*Exercise requirements*:
Identify the lines that contain the string "from", then copy each of them.
# Start of Stored data
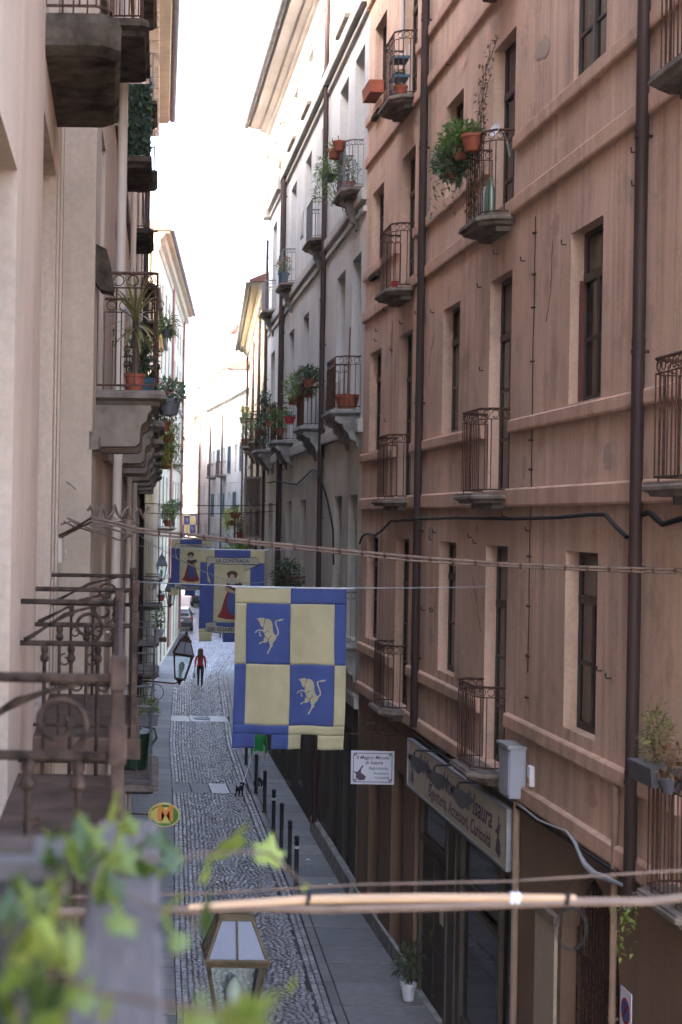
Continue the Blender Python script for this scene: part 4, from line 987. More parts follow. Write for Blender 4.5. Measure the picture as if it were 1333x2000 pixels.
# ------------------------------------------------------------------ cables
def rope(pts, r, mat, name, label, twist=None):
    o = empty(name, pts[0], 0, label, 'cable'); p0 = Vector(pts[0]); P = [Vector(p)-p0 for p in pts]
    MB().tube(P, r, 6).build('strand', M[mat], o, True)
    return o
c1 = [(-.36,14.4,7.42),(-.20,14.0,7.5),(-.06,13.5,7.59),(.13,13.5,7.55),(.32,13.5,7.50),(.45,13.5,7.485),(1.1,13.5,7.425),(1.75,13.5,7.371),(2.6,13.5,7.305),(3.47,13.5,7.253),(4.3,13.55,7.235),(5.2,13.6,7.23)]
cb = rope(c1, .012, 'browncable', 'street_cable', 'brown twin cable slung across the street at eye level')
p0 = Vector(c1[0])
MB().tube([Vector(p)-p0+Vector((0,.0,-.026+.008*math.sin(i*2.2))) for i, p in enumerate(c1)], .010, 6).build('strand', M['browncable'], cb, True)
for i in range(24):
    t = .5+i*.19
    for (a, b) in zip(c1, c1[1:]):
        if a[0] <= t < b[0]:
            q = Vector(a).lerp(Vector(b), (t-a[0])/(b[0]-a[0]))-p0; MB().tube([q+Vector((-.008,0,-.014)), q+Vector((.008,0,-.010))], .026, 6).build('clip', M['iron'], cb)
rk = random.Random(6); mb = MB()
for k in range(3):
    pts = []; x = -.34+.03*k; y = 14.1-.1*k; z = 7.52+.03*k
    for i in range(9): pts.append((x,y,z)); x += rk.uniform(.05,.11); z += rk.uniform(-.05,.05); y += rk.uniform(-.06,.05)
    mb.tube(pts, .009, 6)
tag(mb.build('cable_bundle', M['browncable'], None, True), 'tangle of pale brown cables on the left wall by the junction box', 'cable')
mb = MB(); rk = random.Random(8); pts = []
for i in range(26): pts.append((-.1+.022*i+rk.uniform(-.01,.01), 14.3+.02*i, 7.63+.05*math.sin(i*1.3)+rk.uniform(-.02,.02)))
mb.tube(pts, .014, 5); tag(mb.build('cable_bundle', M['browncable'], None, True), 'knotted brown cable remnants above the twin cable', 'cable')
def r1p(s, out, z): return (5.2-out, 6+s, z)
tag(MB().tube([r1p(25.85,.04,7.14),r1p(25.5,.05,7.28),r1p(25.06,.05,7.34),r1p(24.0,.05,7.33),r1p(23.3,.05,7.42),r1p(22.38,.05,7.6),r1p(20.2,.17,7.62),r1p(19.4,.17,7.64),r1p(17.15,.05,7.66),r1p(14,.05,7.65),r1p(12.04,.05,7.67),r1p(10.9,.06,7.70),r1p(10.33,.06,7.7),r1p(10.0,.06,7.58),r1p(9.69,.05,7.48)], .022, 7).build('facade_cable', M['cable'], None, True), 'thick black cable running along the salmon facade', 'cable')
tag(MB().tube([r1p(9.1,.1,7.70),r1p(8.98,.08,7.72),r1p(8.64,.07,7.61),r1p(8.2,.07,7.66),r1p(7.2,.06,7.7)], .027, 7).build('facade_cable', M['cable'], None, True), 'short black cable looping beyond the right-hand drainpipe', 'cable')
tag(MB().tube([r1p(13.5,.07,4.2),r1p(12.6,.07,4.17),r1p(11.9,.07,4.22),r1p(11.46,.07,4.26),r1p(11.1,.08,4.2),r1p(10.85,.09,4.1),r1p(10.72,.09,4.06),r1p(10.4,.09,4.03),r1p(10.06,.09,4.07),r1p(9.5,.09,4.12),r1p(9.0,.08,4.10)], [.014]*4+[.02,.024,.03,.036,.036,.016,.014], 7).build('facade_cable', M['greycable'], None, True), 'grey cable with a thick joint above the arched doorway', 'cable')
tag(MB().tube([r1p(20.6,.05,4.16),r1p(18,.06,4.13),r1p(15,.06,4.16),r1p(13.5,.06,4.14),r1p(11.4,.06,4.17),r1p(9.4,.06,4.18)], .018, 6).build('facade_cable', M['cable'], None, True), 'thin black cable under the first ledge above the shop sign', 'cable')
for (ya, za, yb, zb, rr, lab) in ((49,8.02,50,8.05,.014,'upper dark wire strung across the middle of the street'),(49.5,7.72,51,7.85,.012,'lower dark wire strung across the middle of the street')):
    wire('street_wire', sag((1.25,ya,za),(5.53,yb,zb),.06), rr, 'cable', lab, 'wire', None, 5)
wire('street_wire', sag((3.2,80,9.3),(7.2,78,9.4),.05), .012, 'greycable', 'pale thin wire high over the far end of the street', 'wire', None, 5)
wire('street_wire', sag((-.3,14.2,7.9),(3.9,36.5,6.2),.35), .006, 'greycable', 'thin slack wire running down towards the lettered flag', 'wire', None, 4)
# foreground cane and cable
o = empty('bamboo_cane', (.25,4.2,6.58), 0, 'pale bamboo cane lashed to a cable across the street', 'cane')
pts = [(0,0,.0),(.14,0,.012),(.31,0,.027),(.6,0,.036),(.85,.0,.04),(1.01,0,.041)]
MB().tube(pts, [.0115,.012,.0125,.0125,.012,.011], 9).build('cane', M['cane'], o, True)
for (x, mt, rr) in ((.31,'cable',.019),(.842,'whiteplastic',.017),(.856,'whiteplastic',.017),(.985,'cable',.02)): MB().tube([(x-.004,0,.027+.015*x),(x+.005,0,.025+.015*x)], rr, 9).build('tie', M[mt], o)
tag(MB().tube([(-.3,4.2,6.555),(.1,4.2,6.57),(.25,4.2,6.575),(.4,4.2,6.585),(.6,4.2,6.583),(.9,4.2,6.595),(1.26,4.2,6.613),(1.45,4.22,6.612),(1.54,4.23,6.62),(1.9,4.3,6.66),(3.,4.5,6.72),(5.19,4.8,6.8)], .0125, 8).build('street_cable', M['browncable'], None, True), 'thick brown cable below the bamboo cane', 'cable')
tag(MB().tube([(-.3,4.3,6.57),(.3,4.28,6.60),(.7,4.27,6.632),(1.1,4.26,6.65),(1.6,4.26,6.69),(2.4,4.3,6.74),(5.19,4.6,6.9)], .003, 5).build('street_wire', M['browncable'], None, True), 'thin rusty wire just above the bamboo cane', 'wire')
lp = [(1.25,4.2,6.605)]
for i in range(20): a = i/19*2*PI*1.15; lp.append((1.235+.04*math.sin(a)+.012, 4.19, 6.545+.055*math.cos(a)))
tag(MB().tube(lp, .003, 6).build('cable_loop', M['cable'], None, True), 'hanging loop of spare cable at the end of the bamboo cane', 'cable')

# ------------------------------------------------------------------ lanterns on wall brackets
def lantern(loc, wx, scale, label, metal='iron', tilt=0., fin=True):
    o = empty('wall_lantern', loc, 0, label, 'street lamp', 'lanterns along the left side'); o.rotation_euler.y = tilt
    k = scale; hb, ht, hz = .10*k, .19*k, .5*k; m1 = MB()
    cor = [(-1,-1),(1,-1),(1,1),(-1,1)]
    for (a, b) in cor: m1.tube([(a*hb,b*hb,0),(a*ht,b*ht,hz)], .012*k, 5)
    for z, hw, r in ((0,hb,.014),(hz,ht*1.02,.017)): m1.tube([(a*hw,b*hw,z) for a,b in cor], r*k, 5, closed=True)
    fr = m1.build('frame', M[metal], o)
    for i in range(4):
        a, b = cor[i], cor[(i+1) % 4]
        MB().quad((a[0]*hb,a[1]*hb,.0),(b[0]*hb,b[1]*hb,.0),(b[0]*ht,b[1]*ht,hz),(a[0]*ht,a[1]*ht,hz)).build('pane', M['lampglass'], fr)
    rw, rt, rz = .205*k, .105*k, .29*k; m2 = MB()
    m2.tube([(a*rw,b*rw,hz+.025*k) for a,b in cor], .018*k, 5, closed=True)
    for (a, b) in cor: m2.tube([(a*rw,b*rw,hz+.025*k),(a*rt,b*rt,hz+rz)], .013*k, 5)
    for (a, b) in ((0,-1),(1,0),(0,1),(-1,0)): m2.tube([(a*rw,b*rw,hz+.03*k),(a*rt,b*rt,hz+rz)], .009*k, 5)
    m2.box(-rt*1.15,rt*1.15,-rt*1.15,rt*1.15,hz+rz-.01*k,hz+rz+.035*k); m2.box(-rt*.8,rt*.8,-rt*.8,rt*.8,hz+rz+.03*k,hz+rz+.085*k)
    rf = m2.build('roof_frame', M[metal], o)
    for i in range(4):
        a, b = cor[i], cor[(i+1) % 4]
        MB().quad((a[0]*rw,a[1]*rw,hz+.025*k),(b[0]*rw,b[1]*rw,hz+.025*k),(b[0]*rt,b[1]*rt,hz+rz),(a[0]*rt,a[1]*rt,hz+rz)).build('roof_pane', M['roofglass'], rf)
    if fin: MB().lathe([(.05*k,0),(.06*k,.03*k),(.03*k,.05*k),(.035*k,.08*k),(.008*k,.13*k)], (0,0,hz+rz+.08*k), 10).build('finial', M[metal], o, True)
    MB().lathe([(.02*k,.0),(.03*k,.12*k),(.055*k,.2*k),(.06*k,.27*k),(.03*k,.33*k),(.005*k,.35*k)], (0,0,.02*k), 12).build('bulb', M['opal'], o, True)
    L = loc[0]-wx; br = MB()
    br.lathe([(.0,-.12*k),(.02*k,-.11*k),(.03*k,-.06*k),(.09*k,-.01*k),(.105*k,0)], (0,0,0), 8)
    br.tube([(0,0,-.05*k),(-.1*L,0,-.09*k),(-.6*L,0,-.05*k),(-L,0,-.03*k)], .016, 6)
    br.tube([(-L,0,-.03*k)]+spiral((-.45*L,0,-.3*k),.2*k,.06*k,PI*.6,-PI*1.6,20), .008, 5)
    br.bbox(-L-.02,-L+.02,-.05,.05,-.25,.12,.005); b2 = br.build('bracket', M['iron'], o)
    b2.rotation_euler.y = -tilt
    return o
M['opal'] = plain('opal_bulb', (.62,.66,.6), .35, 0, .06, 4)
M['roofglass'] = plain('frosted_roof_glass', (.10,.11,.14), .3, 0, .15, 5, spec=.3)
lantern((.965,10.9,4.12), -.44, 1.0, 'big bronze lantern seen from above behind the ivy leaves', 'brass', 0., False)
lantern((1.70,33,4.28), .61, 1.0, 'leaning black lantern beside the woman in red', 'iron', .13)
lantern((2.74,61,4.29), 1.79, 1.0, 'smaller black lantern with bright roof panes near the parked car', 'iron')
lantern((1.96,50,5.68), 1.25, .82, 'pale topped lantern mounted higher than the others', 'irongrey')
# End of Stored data
*Exercise response*:
Continue the Blender Python script for this scene: part 4, from line 987. More parts follow. Write for Blender 4.5. Measure the picture as if it were 1333x2000 pixels.
lantern((.965,10.9,4.12), -.44, 1.0, 'big bronze lantern seen from above behind the ivy leaves', 'brass', 0., False)